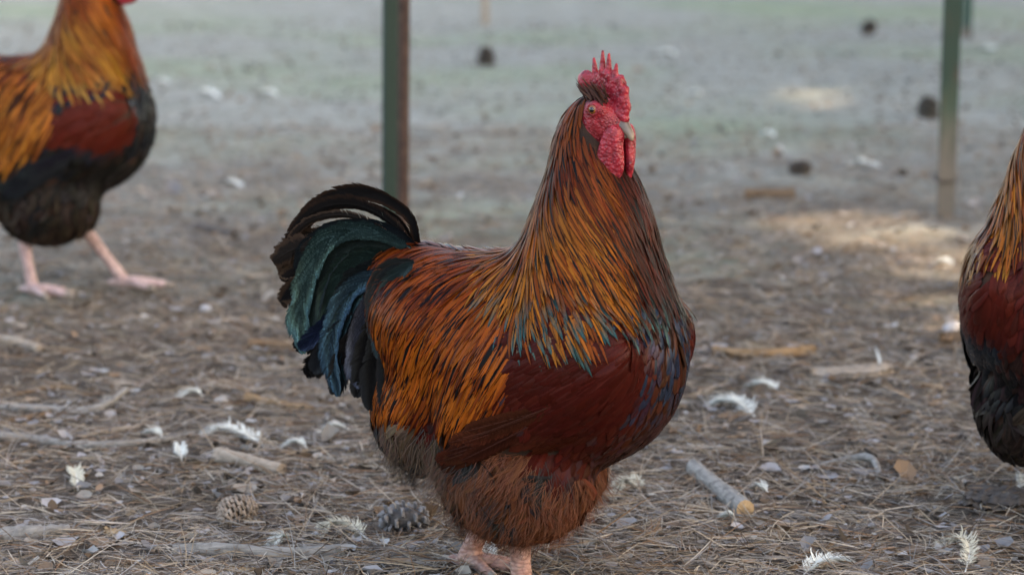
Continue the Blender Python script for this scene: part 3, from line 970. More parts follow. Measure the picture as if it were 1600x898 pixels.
def needles(n=120000):
    xy = in_view(n, -.35, 5.2, 2.1)
    clump = np.sin(xy[:, 0] * 5 + 1.5 * np.sin(xy[:, 1] * 3)) * np.sin(xy[:, 1] * 4.2 + xy[:, 0]) + rng.normal(0, .8, n)
    xy = xy[clump > -.75]; n = len(xy)
    L = rng.uniform(.012, .075, n) * np.where(rng.random(n) < .12, 1.5, 1)
    a = rng.vonmises(0, .35, n) / 1.0 + (rng.random(n) < .5) * math.pi
    a = np.where(rng.random(n) < .35, rng.uniform(0, 6.283, n), a)
    tilt = np.abs(rng.normal(0, .07, n)) + (rng.random(n) < .05) * rng.uniform(.1, .7, n)
    h0 = rng.random(n) ** 2 * .012 + .001
    m = 4
    t = np.linspace(-.5, .5, m)
    curv = rng.normal(0, .45, n) / .1
    d = np.stack([np.cos(a), np.sin(a)], 1); s = np.stack([-d[:, 1], d[:, 0]], 1)
    lt = L[:, None] * t[None]
    Pxy = xy[:, None] + d[:, None] * lt[..., None] + s[:, None] * (.5 * curv[:, None] * lt ** 2)[..., None]
    sag = -.5 * np.abs(rng.normal(0, 1.2, n))[:, None] * lt ** 2
    Pz = gz(xy[:, 0], xy[:, 1])[:, None] + h0[:, None] + (lt + .5 * L[:, None]) * np.sin(tilt)[:, None] + sag
    P = np.concatenate([Pxy, Pz[..., None]], -1)
    T = norm(np.gradient(P, axis=1))
    up = norm(rng.normal(0, .5, (n, 1, 3)) + np.array([0, -.3, 1.]))
    S = norm(np.cross(T, up))
    w = rng.uniform(.0004, .0008, n)[:, None] * np.array([1, 1, .9, .35])[None]
    # pairs: a second needle leaves the same base
    k = rng.random(n) < .45
    P2 = P[k].copy()
    off = S[k] * (np.linspace(0, 1, m)[None, :, None] * rng.uniform(.003, .02, (k.sum(), 1, 1)))
    P = np.concatenate([P, P2 + off]); S = np.concatenate([S, S[k]]); w = np.concatenate([w, w[k]])
    pal = np.array([(.33, .25, .17), (.22, .13, .075), (.46, .39, .31), (.26, .23, .21), (.10, .075, .06), (.35, .31, .28)])
    ci = rng.choice(6, len(P), p=[.22, .2, .17, .16, .17, .08])
    c = pal[ci] * rng.uniform(.55, 1.05, (len(P), 1))
    V, F, uv = ribbons(P, S, S * 0, w, 2, 0)
    o = obj('pine_needles', mesh_np('pine_needles', V, F, strand_mat('dry_needles', .7), dict(ca=expand(c, m, 2))), None)
    tag(o, 'dry brown and straw pine needles covering the ground', None, None, 'stuff')


def flakes(n=22000):
    xy = in_view(n, -.35, 9.5, 1.7)
    k = 7
    r = rng.uniform(.0035, .013, n) * rng.choice([.7, 1., 1.5], n, p=[.5, .38, .12]) 
    a0 = rng.uniform(0, 6.28, n)
    el = rng.uniform(.35, .9, n)
    ang = np.linspace(0, 2 * math.pi, k, endpoint=False)
    rr = r[:, None] * rng.uniform(.6, 1.15, (n, k))
    lx = rr * np.cos(ang); ly = rr * np.sin(ang) * el[:, None]
    curl = rng.normal(0, .35, n) / np.maximum(r, .004)
    tl = rng.normal(0, .3, n)
    lz = curl[:, None] * lx ** 2 * .8 + np.tan(tl)[:, None] * ly
    lz -= lz.min(1, keepdims=True)
    X = xy[:, :1] + lx * np.cos(a0)[:, None] - ly * np.sin(a0)[:, None]
    Y = xy[:, 1:] + lx * np.sin(a0)[:, None] + ly * np.cos(a0)[:, None]
    Z = gz(xy[:, 0], xy[:, 1])[:, None] + lz + rng.random((n, 1)) * .007 + .002
    V = np.stack([X, Y, Z], -1)
    cv = V.mean(1, keepdims=True); cv[:, 0, 2] = (gz(xy[:, 0], xy[:, 1]) + .003 + rng.random(n) * .004)
    V = np.concatenate([V, cv], 1)
    I = np.arange(n * (k + 1)).reshape(n, k + 1)
    F = np.stack([I[:, :k], np.roll(I[:, :k], -1, 1), np.repeat(I[:, k:], k, 1)], -1).reshape(-1, 3)
    pal = np.array([(.31, .295, .30), (.25, .17, .115), (.16, .115, .085), (.42, .41, .40), (.30, .26, .22), (.07, .055, .045)])
    c = pal[rng.choice(6, n, p=[.25, .2, .2, .06, .16, .13])] * rng.uniform(.6, 1.1, (n, 1))
    o = obj('leaf_litter', mesh_np('leaf_litter', V.reshape(-1, 3), F, strand_mat('dry_leaf_flakes', .8), dict(ca=np.repeat(c, k + 1, 0)), smooth=False))
    tag(o, 'scraps of dry leaf and bark scattered over the ground', None, None, 'stuff')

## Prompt
Omit the pictures, then repeat exactly each line from the beginning of the listing through the line with "tag(o, 'dry brown".

## Result of the task
Continue the Blender Python script for this scene: part 3, from line 970. More parts follow. Measure the picture as if it were 1600x898 pixels.
def needles(n=120000):
    xy = in_view(n, -.35, 5.2, 2.1)
    clump = np.sin(xy[:, 0] * 5 + 1.5 * np.sin(xy[:, 1] * 3)) * np.sin(xy[:, 1] * 4.2 + xy[:, 0]) + rng.normal(0, .8, n)
    xy = xy[clump > -.75]; n = len(xy)
    L = rng.uniform(.012, .075, n) * np.where(rng.random(n) < .12, 1.5, 1)
    a = rng.vonmises(0, .35, n) / 1.0 + (rng.random(n) < .5) * math.pi
    a = np.where(rng.random(n) < .35, rng.uniform(0, 6.283, n), a)
    tilt = np.abs(rng.normal(0, .07, n)) + (rng.random(n) < .05) * rng.uniform(.1, .7, n)
    h0 = rng.random(n) ** 2 * .012 + .001
    m = 4
    t = np.linspace(-.5, .5, m)
    curv = rng.normal(0, .45, n) / .1
    d = np.stack([np.cos(a), np.sin(a)], 1); s = np.stack([-d[:, 1], d[:, 0]], 1)
    lt = L[:, None] * t[None]
    Pxy = xy[:, None] + d[:, None] * lt[..., None] + s[:, None] * (.5 * curv[:, None] * lt ** 2)[..., None]
    sag = -.5 * np.abs(rng.normal(0, 1.2, n))[:, None] * lt ** 2
    Pz = gz(xy[:, 0], xy[:, 1])[:, None] + h0[:, None] + (lt + .5 * L[:, None]) * np.sin(tilt)[:, None] + sag
    P = np.concatenate([Pxy, Pz[..., None]], -1)
    T = norm(np.gradient(P, axis=1))
    up = norm(rng.normal(0, .5, (n, 1, 3)) + np.array([0, -.3, 1.]))
    S = norm(np.cross(T, up))
    w = rng.uniform(.0004, .0008, n)[:, None] * np.array([1, 1, .9, .35])[None]
    # pairs: a second needle leaves the same base
    k = rng.random(n) < .45
    P2 = P[k].copy()
    off = S[k] * (np.linspace(0, 1, m)[None, :, None] * rng.uniform(.003, .02, (k.sum(), 1, 1)))
    P = np.concatenate([P, P2 + off]); S = np.concatenate([S, S[k]]); w = np.concatenate([w, w[k]])
    pal = np.array([(.33, .25, .17), (.22, .13, .075), (.46, .39, .31), (.26, .23, .21), (.10, .075, .06), (.35, .31, .28)])
    ci = rng.choice(6, len(P), p=[.22, .2, .17, .16, .17, .08])
    c = pal[ci] * rng.uniform(.55, 1.05, (len(P), 1))
    V, F, uv = ribbons(P, S, S * 0, w, 2, 0)
    o = obj('pine_needles', mesh_np('pine_needles', V, F, strand_mat('dry_needles', .7), dict(ca=expand(c, m, 2))), None)
    tag(o, 'dry brown and straw pine needles covering the ground', None, None, 'stuff')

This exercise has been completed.